Looking ahead: Gonzaga is dangerous because it always has five players on the floor who can make jump shots. Still, it can be frustrating to watch a team play with a pair of talented 6-11 forwards (Josh Heytvelt and Austin Daye) who play like they're 6-3 shooting guards. Gonzaga will try to outscore and outrun North Carolina, so good luck to them. If that game is a track meet, then Syracuse-Oklahoma has the makings of a wrestling match. Both teams have guards who can push the tempo and shoot, but both have quality big men should things grind to a halt. Given the stakes, he who grinds best will win.
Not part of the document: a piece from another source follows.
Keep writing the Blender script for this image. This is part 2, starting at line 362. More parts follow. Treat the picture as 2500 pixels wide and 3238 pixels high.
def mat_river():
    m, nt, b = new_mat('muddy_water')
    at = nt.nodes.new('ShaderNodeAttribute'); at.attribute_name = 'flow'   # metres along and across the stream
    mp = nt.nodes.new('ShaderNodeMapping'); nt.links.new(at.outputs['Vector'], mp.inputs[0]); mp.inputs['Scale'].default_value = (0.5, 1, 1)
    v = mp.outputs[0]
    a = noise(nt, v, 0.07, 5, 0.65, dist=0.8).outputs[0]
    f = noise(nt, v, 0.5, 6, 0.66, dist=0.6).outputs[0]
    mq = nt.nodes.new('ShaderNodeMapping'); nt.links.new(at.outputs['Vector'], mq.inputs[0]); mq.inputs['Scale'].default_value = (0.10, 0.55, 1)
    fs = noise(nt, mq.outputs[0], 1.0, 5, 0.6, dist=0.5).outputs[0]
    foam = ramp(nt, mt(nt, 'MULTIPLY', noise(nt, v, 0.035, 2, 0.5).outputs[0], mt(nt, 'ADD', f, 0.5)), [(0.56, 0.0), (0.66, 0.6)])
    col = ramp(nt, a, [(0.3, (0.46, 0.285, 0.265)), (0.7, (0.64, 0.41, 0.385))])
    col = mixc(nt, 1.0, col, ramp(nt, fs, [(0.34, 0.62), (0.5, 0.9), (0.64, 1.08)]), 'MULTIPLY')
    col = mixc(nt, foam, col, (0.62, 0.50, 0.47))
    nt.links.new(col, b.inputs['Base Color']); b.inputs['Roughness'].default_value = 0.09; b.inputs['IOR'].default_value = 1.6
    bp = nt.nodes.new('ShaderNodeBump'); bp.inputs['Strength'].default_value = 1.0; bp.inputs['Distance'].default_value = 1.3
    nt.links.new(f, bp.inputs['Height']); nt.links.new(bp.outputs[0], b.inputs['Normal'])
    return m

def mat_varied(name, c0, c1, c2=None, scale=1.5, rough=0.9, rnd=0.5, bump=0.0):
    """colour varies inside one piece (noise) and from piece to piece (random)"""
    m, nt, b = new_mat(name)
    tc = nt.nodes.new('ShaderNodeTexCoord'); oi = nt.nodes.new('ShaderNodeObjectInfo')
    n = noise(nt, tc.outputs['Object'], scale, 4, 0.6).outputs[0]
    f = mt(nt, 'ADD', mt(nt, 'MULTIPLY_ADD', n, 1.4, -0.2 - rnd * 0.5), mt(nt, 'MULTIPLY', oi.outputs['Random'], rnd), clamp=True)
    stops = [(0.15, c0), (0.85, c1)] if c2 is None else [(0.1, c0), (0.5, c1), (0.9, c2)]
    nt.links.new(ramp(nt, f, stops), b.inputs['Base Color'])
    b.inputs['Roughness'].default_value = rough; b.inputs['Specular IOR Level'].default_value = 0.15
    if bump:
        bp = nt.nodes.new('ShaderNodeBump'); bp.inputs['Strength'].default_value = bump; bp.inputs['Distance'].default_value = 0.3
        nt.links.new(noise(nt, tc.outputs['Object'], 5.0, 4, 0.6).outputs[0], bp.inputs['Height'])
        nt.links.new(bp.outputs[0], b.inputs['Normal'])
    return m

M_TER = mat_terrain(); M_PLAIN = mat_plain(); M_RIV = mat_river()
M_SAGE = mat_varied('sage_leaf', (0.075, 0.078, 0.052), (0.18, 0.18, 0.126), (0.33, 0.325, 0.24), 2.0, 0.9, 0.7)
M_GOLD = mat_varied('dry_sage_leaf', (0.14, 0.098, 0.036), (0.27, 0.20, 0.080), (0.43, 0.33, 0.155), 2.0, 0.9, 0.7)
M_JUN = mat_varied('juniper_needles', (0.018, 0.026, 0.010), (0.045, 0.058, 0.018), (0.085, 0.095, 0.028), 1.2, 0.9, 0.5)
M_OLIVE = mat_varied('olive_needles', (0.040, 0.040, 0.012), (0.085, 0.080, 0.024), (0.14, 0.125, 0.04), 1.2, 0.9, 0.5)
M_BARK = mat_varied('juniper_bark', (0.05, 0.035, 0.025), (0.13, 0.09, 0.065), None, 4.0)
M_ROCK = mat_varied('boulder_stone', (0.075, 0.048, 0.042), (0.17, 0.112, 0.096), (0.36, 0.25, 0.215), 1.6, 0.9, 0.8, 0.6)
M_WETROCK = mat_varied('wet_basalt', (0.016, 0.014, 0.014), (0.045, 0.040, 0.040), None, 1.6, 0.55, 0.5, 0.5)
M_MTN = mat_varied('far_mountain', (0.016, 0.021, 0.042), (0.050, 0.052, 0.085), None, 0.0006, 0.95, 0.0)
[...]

The pick: Onuaku is obviously no Blake Griffin, but his physical presence, plus the help that will come from Rick Jackson and Paul Harris, should at least prevent Griffin from winning this game by himself. If that's the case, then this game will be decided by the guards, and that's where Syracuse will have the advantage. Meanwhile, much like Xavier will not be able to out-Pitt Pitt, I really don't think Gonzaga can out-North Carolina North Carolina. That sets up a Tar Heels-Orange regional final which, assuming Lawson is reasonably healthy, will mark one of the few occasions this season when Jonny Flynn will be going up against a superior point guard. Oh, and has anyone else noticed Wayne Ellington has been playing like an All-America the last six weeks? The Tar Heels are going to the Final Four, which means the quartet in Detroit will be comprised of three 1 seeds and a 2. It's been that kind of year, Hoopheads.